Given problem:
Gather all lines in the data that hold the string "wide".
====== Dataset content ======
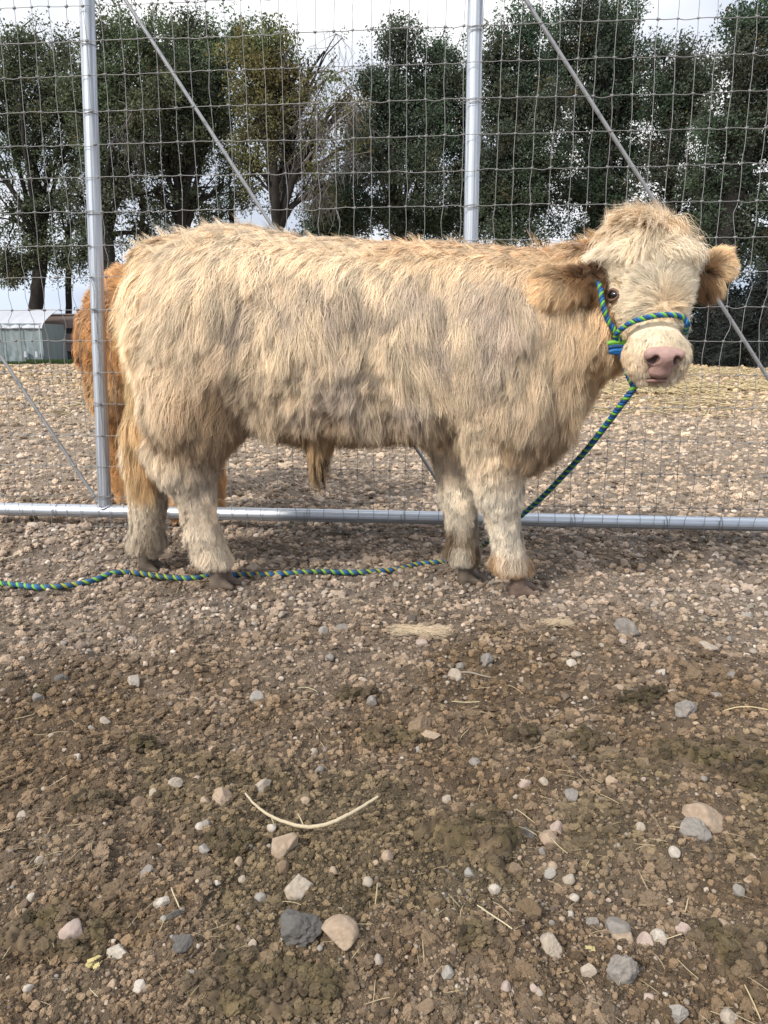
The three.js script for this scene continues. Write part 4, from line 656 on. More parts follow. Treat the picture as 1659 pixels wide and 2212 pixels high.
// naive surface nets
function skin(f, lo, hi, h, color) {
  const nx = Math.ceil((hi.x - lo.x) / h), ny = Math.ceil((hi.y - lo.y) / h), nz = Math.ceil((hi.z - lo.z) / h), val = new Float32Array((nx + 1) * (ny + 1) * (nz + 1)), at = (i, j, k) => (k * (ny + 1) + j) * (nx + 1) + i;
  for (let k = 0; k <= nz; k++) for (let j = 0; j <= ny; j++) for (let i = 0; i <= nx; i++) {
    const m = at(i, j, k);
    if (i && val[m - 1] > h * 6) { val[m] = val[m - 1] - h; if (val[m] > h * 5) continue; }
    val[m] = f(lo.x + i * h, lo.y + j * h, lo.z + k * h);
  }
  const cell = new Int32Array(nx * ny * nz).fill(-1), pos = [], nor = [], col = [], idx = [], p = new THREE.Vector3(), nn = new THREE.Vector3();
  for (let k = 0; k < nz; k++) for (let j = 0; j < ny; j++) for (let i = 0; i < nx; i++) {
    const c = []; let m = 0; for (let q = 0; q < 8; q++) { const v = val[at(i + (q & 1), j + (q >> 1 & 1), k + (q >> 2))]; c.push(v); if (v < 0) m |= 1 << q; }
    if (m === 0 || m === 255) continue;
    let sx = 0, sy = 0, sz = 0, n = 0;
    for (let e = 0; e < 12; e++) { const ax = e >> 2, u = e & 3, A = ax === 0 ? u << 1 : ax === 1 ? (u & 1) | (u >> 1) << 2 : u, B = A | 1 << ax; if ((c[A] < 0) === (c[B] < 0)) continue; const t = c[A] / (c[A] - c[B]); sx += (A & 1) + (ax === 0 ? t : 0); sy += (A >> 1 & 1) + (ax === 1 ? t : 0); sz += (A >> 2) + (ax === 2 ? t : 0); n++; }
    cell[(k * ny + j) * nx + i] = pos.length / 3; p.set(lo.x + (i + sx / n) * h, lo.y + (j + sy / n) * h, lo.z + (k + sz / n) * h);
    pos.push(p.x, p.y, p.z); f.normal(p, nn); nor.push(nn.x, nn.y, nn.z); if (color) col.push(...color(p, nn));
  }
  const C2 = (i, j, k) => cell[(k * ny + j) * nx + i];
  for (let k = 1; k < nz; k++) for (let j = 1; j < ny; j++) for (let i = 1; i < nx; i++) {
    const s = val[at(i, j, k)] < 0;
    const quad = (a, b, c, d, flip) => { if (a < 0 || b < 0 || c < 0 || d < 0) return; flip ? idx.push(a, c, b, a, d, c) : idx.push(a, b, c, a, c, d); };
    if (s !== val[at(i + 1, j, k)] < 0) quad(C2(i, j - 1, k - 1), C2(i, j, k - 1), C2(i, j, k), C2(i, j - 1, k), !s);
    if (s !== val[at(i, j + 1, k)] < 0) quad(C2(i - 1, j, k - 1), C2(i - 1, j, k), C2(i, j, k), C2(i, j, k - 1), !s);
    if (s !== val[at(i, j, k + 1)] < 0) quad(C2(i - 1, j - 1, k), C2(i, j - 1, k), C2(i, j, k), C2(i - 1, j, k), !s);
  }
  return geo(pos, idx, nor, col);
}
// a lock of hair: root at the origin, growing along +y, lifted along +z, one unit long and about one unit wide at the root
function lock(seed, strands, wave, segs, conv, w0) {
  const r = rng(seed), pos = [], idx = [], col = [], nor = [];
  const ph0 = r() * 6.28, fq = 1.1 + r() * 0.7;
  for (let s = 0; s < strands; s++) {
    const x0 = r() - 0.5, y0 = (r() - 0.5) * 0.22, len = 0.45 + 0.65 * Math.sqrt(r()), ph = ph0 + (r() - 0.5) * 0.9, z0 = (r() - 0.5) * 0.5, wv = wave * (0.6 + 0.8 * r()), side = (r() - 0.5) * 0.12, tone = 0.74 + 0.48 * r(), lift = 0.7 + 0.6 * r();
    const b = pos.length / 3;
    for (let i = 0; i <= segs; i++) {
      const t = i / segs, x = x0 * (1 - conv * t) + wv * Math.sin(ph + t * 6.28 * fq) * t + side * t * t * 3, y = y0 + len * t, z = lift * (Math.sin(Math.PI * Math.min(1, t * 0.86)) + 0.12 * t) + z0 * (1 - 0.5 * t) + wv * 0.7 * Math.cos(ph + t * 6.28 * fq) * t, w = w0 * (1 - 0.85 * t)  * 1.25 * (0.75 + 0.5 * x0 * x0 * 4), k = tone * (0.84 + 0.24 * t);
      for (const u of i === segs ? [0] : [-1, 1]) { pos.push(x + u * w, y, z + u * w * (s % 2 ? 0.5 : -0.5)); nor.push(u * 0.5, -0.1, 0.85); col.push(k, k * (0.97 + 0.03 * t), k * (0.93 + 0.07 * t)); }
      if (i < segs) { const q = b + i * 2; i === segs - 1 ? idx.push(q, q + 1, q + 2) : idx.push(q, q + 1, q + 2, q + 1, q + 3, q + 2); }
    }
  }
  return geo(pos, idx, nor, col);
}
const LOCKS = [lock(1, 13, 0.05, 5, 0.45, 0.03), lock(2, 13, 0.13, 6, 0.45, 0.03), lock(3, 12, 0.22, 7, 0.4, 0.03), lock(4, 13, 0.10, 6, 0.75, 0.03), lock(5, 5, 0.18, 7, 0.0, 0.02), lock(6, 12, 0.34, 8, 0.5, 0.03)];
const hairMat = new THREE.MeshPhysicalMaterial({ vertexColors: true, roughness: 0.75, specularIntensity: 0.5, transmission: 0.22, thickness: 0, side: THREE.DoubleSide });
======
Answer for this exercise:
The three.js script for this scene continues. Write part 4, from line 656 on. More parts follow. Treat the picture as 1659 pixels wide and 2212 pixels high.
// a lock of hair: root at the origin, growing along +y, lifted along +z, one unit long and about one unit wide at the root